_Your instructions_
Repeat exactly what appears from the opening line of the listing to the line with "seed=78, seg=60, rings=24)", inclusive.

[Scene script records]

++++++++++

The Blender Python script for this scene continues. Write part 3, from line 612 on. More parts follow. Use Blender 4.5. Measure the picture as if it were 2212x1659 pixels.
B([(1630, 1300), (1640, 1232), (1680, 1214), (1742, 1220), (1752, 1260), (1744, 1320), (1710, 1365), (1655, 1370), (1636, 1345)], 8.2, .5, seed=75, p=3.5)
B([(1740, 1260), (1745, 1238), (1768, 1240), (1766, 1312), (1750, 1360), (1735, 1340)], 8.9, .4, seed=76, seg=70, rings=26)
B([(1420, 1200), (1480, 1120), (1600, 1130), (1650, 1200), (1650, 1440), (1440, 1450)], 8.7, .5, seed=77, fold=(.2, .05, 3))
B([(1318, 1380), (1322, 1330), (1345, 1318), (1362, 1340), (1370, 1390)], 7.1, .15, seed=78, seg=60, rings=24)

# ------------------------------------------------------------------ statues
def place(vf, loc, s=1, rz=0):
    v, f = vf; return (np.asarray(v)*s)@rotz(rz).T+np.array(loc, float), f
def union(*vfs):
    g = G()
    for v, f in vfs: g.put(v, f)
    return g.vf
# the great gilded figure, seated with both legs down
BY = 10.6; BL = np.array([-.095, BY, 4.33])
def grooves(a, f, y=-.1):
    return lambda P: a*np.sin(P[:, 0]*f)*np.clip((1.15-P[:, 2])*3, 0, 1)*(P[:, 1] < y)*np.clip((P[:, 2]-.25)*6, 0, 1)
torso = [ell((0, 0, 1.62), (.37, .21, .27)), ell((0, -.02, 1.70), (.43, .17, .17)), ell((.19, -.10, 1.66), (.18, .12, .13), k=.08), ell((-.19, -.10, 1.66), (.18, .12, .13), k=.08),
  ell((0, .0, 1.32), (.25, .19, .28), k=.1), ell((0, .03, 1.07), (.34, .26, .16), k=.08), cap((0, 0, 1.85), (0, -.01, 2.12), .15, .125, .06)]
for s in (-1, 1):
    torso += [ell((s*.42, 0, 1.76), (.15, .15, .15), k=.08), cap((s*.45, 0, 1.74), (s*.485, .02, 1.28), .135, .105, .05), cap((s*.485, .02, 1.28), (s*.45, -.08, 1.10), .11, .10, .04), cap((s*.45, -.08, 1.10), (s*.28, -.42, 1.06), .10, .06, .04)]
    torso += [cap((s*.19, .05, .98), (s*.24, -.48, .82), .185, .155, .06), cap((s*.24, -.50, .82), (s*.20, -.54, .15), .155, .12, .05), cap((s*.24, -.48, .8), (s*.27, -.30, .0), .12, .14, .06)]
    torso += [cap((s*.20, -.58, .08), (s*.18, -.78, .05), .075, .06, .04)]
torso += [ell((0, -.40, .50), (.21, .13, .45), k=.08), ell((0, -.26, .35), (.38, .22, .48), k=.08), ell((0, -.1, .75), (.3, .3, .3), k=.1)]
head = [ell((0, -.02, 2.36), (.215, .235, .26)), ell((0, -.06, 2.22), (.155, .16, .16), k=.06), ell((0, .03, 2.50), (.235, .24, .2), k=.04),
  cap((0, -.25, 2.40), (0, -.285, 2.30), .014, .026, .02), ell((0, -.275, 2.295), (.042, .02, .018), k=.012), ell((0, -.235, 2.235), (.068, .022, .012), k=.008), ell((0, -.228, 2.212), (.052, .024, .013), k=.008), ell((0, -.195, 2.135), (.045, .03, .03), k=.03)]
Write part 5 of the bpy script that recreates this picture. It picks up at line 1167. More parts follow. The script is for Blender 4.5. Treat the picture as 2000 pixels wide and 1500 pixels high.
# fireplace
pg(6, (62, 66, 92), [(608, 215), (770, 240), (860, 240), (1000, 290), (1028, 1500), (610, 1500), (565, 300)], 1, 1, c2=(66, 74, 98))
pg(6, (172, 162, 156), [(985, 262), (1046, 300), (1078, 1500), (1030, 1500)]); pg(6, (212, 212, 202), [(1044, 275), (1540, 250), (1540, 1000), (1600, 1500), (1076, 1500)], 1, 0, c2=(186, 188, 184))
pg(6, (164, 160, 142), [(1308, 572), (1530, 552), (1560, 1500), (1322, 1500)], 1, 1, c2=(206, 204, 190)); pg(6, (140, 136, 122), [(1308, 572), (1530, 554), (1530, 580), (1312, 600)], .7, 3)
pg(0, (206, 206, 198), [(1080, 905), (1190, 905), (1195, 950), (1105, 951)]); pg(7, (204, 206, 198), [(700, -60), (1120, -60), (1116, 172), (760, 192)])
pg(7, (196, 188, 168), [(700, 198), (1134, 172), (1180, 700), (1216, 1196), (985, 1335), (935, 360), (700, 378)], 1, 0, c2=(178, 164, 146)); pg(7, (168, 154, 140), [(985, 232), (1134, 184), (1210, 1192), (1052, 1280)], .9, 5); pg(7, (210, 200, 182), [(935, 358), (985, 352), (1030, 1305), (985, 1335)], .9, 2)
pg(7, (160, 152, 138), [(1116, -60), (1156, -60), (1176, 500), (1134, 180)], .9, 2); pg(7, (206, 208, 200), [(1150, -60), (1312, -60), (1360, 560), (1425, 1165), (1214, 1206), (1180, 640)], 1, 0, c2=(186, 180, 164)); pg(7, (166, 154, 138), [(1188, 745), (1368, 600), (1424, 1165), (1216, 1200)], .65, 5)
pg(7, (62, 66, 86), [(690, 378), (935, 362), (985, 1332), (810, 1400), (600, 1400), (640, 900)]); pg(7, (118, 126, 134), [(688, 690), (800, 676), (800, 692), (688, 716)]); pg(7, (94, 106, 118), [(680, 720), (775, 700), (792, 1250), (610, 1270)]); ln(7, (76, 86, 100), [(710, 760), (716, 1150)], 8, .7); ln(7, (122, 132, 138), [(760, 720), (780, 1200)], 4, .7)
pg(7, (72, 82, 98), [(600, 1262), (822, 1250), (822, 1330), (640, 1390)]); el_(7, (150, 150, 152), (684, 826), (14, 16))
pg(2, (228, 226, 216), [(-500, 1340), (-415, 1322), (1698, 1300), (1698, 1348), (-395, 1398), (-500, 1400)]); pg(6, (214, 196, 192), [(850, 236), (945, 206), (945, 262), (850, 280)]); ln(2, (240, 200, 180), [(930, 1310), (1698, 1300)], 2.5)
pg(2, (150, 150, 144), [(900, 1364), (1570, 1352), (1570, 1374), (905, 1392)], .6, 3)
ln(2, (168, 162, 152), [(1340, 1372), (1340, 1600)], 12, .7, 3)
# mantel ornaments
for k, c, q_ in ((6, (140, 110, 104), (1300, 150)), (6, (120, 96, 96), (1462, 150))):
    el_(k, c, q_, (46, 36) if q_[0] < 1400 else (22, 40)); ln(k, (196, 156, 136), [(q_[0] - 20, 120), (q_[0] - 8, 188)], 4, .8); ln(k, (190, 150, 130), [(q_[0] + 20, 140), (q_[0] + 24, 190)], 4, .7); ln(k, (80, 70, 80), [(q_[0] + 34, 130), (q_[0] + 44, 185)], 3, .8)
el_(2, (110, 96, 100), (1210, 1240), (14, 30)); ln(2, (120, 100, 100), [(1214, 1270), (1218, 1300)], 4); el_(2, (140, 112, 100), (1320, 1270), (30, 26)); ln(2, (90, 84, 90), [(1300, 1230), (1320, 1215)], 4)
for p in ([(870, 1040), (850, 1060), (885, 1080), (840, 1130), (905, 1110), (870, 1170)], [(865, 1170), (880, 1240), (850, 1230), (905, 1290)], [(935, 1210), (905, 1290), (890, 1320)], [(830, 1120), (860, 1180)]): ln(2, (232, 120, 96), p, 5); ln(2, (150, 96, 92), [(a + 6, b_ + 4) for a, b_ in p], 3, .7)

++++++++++

_Final answer_
The Blender Python script for this scene continues. Write part 3, from line 612 on. More parts follow. Use Blender 4.5. Measure the picture as if it were 2212x1659 pixels.
B([(1630, 1300), (1640, 1232), (1680, 1214), (1742, 1220), (1752, 1260), (1744, 1320), (1710, 1365), (1655, 1370), (1636, 1345)], 8.2, .5, seed=75, p=3.5)
B([(1740, 1260), (1745, 1238), (1768, 1240), (1766, 1312), (1750, 1360), (1735, 1340)], 8.9, .4, seed=76, seg=70, rings=26)
B([(1420, 1200), (1480, 1120), (1600, 1130), (1650, 1200), (1650, 1440), (1440, 1450)], 8.7, .5, seed=77, fold=(.2, .05, 3))
B([(1318, 1380), (1322, 1330), (1345, 1318), (1362, 1340), (1370, 1390)], 7.1, .15, seed=78, seg=60, rings=24)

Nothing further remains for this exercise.